Auf die Frage nach einem Ort gibt es oft viele Wegbeschreibungen. Auch dissonante. Ein Unter Uns von KirchenZeitungs-Redakteur Ernst Gansinger.
Ausgabe: 2016/19
11.05.2016 - Ernst Gansinger
Sonntag gegen Mittag in einem endlich sonnig erwärmten Linzer Gastgarten. Zwei Frauen treten vor den Stammtisch. „Wie kommen wir nach Maria Taferl?“ – „Oh Gott, da sind S' ganz falsch“, ist die erste Auskunft des Männerchores.
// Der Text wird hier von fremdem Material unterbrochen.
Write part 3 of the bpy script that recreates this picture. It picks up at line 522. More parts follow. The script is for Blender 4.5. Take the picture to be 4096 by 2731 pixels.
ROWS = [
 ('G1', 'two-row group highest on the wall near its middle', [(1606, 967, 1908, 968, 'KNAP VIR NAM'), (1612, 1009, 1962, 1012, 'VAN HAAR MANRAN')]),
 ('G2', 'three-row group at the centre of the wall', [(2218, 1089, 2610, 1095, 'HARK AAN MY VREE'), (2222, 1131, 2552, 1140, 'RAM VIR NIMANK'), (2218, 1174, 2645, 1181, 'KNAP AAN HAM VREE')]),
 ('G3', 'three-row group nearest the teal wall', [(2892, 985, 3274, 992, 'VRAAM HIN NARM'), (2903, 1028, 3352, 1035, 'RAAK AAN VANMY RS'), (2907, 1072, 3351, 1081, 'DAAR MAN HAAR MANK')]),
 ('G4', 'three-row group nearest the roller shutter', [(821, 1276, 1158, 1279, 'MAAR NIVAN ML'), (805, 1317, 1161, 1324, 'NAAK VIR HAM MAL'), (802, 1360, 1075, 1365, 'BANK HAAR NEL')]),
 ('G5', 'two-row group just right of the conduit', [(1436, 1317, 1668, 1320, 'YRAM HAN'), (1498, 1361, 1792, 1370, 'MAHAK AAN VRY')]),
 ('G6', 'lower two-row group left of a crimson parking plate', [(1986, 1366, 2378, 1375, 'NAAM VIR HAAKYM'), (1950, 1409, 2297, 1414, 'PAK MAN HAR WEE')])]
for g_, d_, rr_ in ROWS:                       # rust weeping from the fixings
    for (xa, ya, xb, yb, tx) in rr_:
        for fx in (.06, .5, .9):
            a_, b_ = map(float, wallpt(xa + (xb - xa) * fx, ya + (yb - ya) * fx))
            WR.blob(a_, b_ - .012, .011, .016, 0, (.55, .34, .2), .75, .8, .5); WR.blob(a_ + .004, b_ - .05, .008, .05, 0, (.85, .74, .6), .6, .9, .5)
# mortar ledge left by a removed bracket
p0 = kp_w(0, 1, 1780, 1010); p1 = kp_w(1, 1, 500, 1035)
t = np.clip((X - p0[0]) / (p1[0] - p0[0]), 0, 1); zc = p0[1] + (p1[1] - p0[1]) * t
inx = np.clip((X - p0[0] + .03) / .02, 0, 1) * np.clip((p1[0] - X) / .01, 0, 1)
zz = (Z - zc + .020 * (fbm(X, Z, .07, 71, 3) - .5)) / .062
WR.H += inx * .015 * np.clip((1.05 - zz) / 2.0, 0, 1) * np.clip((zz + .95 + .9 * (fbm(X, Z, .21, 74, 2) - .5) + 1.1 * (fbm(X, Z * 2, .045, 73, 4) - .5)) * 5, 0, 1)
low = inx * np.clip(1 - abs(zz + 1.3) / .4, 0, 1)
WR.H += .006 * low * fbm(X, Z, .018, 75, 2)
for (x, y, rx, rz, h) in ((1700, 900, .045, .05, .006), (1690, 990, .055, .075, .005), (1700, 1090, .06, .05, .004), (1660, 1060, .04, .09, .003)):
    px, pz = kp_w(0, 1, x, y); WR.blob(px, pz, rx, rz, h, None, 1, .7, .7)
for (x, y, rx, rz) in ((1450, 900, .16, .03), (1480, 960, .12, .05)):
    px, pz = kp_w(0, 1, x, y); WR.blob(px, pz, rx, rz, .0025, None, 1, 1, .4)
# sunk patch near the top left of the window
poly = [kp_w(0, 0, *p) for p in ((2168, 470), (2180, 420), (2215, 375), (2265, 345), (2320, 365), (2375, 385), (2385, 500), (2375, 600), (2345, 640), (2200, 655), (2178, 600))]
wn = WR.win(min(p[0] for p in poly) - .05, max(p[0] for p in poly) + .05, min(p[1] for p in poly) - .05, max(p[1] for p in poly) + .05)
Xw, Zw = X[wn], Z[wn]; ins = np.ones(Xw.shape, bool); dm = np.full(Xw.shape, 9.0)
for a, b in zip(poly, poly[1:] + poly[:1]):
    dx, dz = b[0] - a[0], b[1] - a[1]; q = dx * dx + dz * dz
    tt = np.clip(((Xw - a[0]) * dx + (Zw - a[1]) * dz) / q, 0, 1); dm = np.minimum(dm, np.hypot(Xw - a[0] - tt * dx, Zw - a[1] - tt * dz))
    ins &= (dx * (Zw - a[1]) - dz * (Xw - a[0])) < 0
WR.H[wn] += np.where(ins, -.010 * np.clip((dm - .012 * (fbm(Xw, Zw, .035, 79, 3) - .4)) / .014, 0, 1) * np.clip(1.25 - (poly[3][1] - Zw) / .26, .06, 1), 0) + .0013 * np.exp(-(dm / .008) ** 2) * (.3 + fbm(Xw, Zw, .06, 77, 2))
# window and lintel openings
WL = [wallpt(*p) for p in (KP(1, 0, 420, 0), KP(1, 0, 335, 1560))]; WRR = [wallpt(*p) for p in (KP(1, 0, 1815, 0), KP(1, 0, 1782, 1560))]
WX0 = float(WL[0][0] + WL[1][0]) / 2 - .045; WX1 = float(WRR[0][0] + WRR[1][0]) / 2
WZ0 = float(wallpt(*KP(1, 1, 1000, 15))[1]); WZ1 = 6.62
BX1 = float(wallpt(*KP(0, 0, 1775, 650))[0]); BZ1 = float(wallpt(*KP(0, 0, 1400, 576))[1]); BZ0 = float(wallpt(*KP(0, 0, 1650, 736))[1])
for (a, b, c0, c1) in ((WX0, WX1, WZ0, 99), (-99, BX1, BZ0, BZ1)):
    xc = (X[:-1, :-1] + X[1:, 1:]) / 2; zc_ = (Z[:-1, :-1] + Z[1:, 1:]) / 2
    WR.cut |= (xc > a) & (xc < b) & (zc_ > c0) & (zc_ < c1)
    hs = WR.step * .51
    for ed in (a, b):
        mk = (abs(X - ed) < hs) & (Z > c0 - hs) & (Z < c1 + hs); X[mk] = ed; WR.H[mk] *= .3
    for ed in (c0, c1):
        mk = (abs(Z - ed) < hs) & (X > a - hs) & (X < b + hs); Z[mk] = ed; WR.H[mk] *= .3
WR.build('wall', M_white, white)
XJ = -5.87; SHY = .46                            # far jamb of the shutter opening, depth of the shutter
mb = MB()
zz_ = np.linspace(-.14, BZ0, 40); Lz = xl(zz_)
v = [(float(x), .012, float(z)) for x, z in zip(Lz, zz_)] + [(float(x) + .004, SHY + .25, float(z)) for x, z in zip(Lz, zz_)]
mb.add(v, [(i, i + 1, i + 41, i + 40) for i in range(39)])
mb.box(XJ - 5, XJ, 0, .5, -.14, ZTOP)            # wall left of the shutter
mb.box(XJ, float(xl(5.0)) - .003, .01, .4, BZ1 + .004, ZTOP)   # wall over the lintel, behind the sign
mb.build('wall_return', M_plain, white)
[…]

Noch singt er einstimmig. Dann ein kurzes Solo der Bassstimme: „Am besten, Sie fahren bei der Ampel vorne rechts, dann auf die Autobahn. Dann ...“ – „Dann kann nichts mehr schief gehen“, wollte er sagen, aber eine der Frauen wendet ein: „Wir haben kein Autobahnpickerl.“ – „Na, dann wird‘s kompliziert“, ist die letzte Harmonie der Männer, die dissonant weitersingen im Versuch, einen Weg aus dem städtischen Irrgarten zu beschreiben. „Da fahren S' ...“, sagt einer, schon wendet ein Zweiter ein, dass es auf ganz anderem Weg, nämlich „dort vorne links, nach 300 Metern wieder links, geradeaus und dann §$%&??yx! ...“ viel einfacher sei. Ein Dritter hat eine noch bessere Idee. Die Männer debattieren, wer den besten Weg weiß. Jeder stellt ein anderes Richtungstaferl nach Maria Taferl auf. Waren die Frauen Fragende, sind sie jetzt Ratlose. – Es ist nicht ratsam, sich mit einer Frage an mehrere zu wenden! Aber Maria muss von Maria Taferl aus gewirkt haben: Einer aus dem Männerchor sagt: „Ich fahr' Ihnen den Weg aus Linz hinaus vor!“ – Der dissonante Chor verstummt in Harmonie.